A young Muslim victim of Khanpur was delivering her baby when the demolition took place. Having left her home locked as she and her husband were both out, she could only hear about the demolition and the destruction of her life's savings from her distraught mother-in-law.
Rashida stands next to her two tiny siblings who lie on the sand on a black plastic sheet. "They said that I had been given a notice. Had I had it, would I be rotting here on the road?" she asks.
Deepakbhai Gaekwad has lived in the river bed for 35 years before he was displaced a few weeks ago to Piplaj, a "village" with nothing except mosquitoes. There really is nothing there. The much touted Gujarat infrastructure cannot even be imagined standing here. The stink is nauseating. The women are terrified to be about after dark. The children are becoming vagabonds for want of any activity or school. The money spent on transport equates the money earned, leaving nothing for anything else.

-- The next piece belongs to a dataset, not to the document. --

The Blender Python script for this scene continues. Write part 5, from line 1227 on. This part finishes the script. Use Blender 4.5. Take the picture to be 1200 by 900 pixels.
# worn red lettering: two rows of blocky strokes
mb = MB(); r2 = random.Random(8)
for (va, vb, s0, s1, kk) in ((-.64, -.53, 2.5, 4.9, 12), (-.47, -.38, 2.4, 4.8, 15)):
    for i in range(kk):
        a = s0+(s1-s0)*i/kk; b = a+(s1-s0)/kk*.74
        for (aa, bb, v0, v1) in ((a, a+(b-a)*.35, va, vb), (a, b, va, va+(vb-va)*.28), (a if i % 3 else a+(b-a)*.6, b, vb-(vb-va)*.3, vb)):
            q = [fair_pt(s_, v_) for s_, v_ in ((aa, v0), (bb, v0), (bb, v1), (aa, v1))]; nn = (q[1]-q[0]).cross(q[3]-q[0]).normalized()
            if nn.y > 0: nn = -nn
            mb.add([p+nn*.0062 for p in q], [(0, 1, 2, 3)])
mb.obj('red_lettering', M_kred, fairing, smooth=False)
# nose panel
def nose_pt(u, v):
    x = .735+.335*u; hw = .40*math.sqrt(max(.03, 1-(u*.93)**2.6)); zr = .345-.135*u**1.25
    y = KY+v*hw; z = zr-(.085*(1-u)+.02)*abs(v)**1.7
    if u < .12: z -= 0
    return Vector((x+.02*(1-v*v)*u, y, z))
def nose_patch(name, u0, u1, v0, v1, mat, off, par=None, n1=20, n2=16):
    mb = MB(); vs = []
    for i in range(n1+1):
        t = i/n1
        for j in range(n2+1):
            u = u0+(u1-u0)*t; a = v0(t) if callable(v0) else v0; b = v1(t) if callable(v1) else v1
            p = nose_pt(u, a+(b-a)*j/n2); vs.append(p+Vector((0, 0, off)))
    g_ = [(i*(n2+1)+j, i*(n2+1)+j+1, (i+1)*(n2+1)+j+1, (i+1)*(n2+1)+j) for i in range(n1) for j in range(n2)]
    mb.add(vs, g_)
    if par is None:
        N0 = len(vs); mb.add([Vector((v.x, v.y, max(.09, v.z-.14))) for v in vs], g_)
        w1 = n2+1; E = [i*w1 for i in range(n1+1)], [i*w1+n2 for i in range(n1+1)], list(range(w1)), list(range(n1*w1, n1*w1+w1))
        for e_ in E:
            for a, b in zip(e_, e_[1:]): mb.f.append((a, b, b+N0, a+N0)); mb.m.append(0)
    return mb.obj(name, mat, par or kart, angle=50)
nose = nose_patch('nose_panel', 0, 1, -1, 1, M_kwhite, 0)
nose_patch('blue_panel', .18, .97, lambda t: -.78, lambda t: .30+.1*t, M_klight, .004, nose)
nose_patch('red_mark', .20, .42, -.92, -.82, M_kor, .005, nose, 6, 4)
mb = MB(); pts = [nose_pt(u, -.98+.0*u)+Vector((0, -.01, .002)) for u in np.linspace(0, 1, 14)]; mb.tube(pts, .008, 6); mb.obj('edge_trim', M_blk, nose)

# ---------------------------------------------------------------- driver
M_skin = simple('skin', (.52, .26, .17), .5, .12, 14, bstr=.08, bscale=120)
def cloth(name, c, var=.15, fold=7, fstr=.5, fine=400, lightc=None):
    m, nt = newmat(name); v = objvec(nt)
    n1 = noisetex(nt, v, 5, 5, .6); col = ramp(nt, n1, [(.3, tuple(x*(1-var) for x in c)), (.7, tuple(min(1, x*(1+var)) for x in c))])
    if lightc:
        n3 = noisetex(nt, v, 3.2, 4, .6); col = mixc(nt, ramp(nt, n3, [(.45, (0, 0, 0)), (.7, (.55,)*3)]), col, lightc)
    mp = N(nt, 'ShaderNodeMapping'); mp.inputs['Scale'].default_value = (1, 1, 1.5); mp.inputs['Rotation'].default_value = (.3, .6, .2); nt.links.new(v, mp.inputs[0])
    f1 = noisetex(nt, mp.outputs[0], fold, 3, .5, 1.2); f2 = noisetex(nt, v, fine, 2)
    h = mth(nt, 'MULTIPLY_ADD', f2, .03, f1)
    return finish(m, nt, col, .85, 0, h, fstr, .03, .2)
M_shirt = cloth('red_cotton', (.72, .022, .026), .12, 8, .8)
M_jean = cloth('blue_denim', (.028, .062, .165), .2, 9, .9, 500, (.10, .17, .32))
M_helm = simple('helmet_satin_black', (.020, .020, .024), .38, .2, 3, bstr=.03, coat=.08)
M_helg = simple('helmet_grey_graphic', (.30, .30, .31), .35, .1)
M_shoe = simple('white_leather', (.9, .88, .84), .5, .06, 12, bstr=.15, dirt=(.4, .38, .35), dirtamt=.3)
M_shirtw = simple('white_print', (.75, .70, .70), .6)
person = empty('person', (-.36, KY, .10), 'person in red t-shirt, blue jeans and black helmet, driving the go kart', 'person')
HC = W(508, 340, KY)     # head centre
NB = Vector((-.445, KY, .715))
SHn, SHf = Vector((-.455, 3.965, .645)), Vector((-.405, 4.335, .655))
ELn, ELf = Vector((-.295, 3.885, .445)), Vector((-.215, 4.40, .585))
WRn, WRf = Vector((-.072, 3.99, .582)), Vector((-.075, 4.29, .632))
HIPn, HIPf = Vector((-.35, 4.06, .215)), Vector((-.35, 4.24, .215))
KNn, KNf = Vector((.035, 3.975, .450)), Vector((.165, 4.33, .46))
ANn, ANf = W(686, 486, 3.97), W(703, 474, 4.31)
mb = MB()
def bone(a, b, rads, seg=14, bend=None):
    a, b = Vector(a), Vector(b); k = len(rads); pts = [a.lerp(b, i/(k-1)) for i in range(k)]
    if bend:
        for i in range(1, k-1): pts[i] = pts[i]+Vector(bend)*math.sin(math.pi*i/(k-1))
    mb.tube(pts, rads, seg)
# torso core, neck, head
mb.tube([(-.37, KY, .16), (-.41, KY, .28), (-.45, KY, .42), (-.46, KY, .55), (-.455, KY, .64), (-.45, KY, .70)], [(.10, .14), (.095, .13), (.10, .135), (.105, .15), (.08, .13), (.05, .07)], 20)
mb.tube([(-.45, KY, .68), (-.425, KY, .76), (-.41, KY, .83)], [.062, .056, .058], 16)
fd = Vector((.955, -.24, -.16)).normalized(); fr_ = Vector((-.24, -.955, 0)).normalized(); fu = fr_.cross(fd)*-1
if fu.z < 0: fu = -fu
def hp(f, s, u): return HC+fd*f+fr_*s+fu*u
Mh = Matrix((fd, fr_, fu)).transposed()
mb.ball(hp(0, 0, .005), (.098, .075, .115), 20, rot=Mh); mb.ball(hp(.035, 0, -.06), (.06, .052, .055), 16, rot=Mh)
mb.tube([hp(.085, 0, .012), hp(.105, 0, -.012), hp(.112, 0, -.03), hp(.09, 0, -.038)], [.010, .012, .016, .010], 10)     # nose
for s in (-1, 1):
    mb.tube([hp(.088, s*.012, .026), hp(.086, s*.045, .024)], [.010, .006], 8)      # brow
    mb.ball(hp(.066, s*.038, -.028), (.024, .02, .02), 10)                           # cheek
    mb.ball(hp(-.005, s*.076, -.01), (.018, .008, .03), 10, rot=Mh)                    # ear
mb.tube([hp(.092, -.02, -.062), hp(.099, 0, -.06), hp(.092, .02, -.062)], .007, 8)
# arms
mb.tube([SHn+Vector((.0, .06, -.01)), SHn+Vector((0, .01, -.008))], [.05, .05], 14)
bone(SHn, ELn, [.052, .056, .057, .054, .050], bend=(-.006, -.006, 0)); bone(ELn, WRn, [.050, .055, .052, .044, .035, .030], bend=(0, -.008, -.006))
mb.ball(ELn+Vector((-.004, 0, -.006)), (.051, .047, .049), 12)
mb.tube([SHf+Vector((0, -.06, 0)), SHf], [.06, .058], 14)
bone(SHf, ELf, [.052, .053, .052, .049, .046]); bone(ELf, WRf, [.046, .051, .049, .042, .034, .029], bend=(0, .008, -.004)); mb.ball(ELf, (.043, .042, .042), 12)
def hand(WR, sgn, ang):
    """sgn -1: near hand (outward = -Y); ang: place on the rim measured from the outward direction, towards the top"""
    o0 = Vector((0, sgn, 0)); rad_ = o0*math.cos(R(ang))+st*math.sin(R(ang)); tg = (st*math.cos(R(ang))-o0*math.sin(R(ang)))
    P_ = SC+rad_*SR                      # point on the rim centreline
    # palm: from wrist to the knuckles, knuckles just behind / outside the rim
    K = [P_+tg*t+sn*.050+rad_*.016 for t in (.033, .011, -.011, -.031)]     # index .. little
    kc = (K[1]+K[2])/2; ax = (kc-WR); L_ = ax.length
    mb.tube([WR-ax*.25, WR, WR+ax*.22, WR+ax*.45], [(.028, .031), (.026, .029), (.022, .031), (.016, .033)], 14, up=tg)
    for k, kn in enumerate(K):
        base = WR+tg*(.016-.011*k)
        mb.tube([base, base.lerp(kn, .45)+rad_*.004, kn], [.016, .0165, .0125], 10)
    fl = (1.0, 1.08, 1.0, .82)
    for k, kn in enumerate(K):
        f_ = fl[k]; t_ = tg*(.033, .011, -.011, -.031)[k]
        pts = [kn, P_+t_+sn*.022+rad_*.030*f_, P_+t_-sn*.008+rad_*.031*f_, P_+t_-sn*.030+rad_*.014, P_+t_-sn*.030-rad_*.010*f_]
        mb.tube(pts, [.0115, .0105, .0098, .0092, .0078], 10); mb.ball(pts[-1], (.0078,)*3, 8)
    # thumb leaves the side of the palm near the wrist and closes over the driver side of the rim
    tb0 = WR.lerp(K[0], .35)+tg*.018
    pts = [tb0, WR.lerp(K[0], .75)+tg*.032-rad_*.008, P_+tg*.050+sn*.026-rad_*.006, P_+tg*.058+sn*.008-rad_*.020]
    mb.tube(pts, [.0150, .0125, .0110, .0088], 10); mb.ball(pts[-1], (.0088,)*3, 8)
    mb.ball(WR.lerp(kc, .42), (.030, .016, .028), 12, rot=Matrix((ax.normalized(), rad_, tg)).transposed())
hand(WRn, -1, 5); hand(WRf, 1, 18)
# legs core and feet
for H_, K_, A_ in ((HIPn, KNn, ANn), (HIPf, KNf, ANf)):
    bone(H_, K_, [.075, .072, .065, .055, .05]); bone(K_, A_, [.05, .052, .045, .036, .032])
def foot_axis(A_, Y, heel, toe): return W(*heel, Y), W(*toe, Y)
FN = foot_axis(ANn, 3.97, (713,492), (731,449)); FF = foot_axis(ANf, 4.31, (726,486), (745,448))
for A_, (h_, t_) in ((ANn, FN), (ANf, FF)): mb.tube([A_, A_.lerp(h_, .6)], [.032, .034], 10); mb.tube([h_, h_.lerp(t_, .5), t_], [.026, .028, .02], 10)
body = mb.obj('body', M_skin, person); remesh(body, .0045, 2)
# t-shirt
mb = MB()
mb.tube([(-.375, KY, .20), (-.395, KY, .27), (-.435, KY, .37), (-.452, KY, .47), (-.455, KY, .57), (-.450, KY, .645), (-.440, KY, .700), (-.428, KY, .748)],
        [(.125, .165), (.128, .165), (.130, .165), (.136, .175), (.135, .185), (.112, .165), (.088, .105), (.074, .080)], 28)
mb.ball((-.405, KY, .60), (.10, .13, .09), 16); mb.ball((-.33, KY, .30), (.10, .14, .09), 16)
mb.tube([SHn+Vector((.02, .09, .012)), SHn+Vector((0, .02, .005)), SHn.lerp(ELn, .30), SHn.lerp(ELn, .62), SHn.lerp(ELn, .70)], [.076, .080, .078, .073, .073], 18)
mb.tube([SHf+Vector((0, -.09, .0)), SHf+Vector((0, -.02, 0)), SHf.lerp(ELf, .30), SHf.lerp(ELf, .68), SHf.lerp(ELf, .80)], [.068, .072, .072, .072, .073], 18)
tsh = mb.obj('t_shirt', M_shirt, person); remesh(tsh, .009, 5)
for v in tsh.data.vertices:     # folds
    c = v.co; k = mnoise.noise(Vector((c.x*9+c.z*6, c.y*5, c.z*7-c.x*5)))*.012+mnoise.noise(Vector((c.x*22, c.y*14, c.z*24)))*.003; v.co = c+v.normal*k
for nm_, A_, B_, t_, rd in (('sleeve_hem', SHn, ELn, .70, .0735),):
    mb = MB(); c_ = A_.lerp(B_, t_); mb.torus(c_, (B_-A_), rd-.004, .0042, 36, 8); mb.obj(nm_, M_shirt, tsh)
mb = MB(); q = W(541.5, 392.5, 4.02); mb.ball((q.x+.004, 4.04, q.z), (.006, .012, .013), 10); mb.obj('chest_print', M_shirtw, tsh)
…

Piplaj is a nightmare. There are snakes and bugs, the occasional fox, and wild dogs. Many of those shifted there earn something as pedal-rickshaw drivers who pedal all the way to the city to find work. If they don't manage to earn at least hundred rupees, they starve. Many of the women are widows. Unable to leave their children safely, they have given up on life. They stare at us, their eyes empty with despair.
Has the government abdicated all responsibility for these that they have converted from the dispossessed to the displaced? Where are the promised homes, the promised money, the school?
Yes, as is seen frequently across India, some NGOs are trying hard to salvage the situation, feeding as many as they can, creating activities for the children, trying to motivate the women. But surely that can only be a temporary measure. As the government legalizes the robberies of thousands of builders who have built without permission, with sub-standard material and without guilt, it continues to turn a deaf ear and a blind eye to the wretchedness of those dumped for the beautification of this wannabe Heritage City.